Olhando de volta para os homens no bar, reconheço todos esses motivos como possíveis razões para que eles estivessem lá também, mesmo ainda antes de haver uma vacina disponível. Era outro momento, sim, mas o princípio é o mesmo: escolher as negociações de risco que queremos fazer para nós e para os outros.
Não há resposta certa.
Se nada acontecer, talvez isso inclusive valide minha ousadia de sair, ver pessoas, fazer mais coisas com outros humanos inclusive sem máscara. Se algo acontecer…
Assim tem sido a vida por aqui :)
Tenho uma novidade no Ninho de Escritores. Estou lançando um projeto novo, chamado Ateliê do Ninho. A proposta é realizar uma oficina literária por e-mail, com foco em escrita narrativa. Se esse formato pode te interessar, te convido a conhecer o projeto e a se pré-inscrever no site do Ninho de Escritores.
A ideia da pré-inscrição é simples: se alcançarmos um número mínimo de pessoas que se comprometam a participar, o projeto ganhará vida. Do contrário, será arquivado e tudo bem.
Se tiver dúvidas, estou aqui a postos para saná-las.
A Carla Soares me sugeriu um texto chamado Laziness does not exist. Se tu entende inglês, recomendo demais a leitura. Se não, um resuminho rápido: em vez de pensar nas pessoas como preguiçosas, que tal se aproximar delas e tentar entender como elas enxergam a vida e que obstáculos as estão impedindo de realizar as coisas que gostariam de fazer? Muitas vezes será falta de confiança na própria capacidade ou dúvida sobre como dar os primeiros passos. Se não entendemos o porquê das ações de um outro humano, isso significa que está faltando alguma informação sobre o contexto dele. Simples assim.
Esse texto me lembrou que compaixão não é só algo pra se praticar quando dá vontade. É também algo que quero colocar em prática quando olho para seres humanos que têm atitudes muito diferentes daquelas que eu gostaria que tivessem.

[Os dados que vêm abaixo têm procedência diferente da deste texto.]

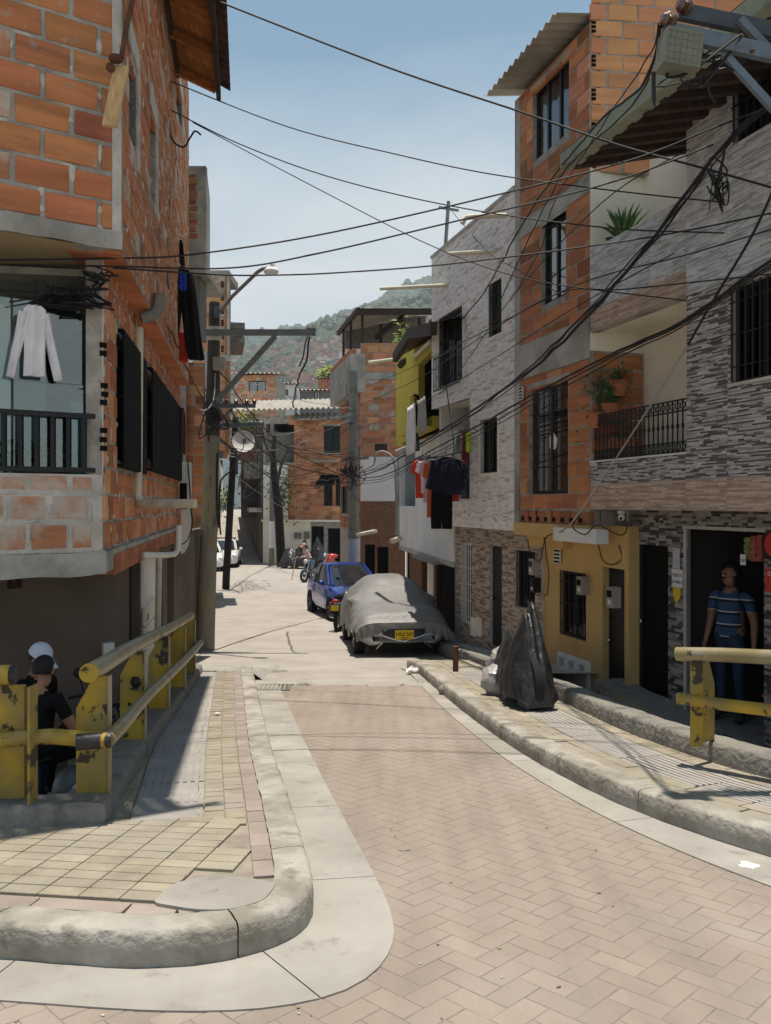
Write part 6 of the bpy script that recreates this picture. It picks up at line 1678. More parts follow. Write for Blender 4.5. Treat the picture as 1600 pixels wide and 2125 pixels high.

Há um par de semanas, minha madrasta, que vinha convivendo com as consequências da esclerose múltipla, faleceu. Fui a Porto Alegre para consolar meu pai e tive oportunidade de me aproximar dele e de refletir sobre uma série de experiências do passado. Não tive a infância e relação filho-pai que gostaria e, passando esse tempo com ele, tive a chance de ouvir um pouco sobre como ele enxerga nossa história.
Entrei em férias no trabalho que paga minhas contas. Na próxima semana, poderei descansar da rotina centrada no computador. Estou bem feliz com isso. Voltar a ter liberdade com minha agenda é um dos planos de vida para 2022, para que eu possa dedicar mais atenção para as relações e atividades que me nutrem. Mais sobre isso nas próximas cartas aqui do Olhar de Raposa.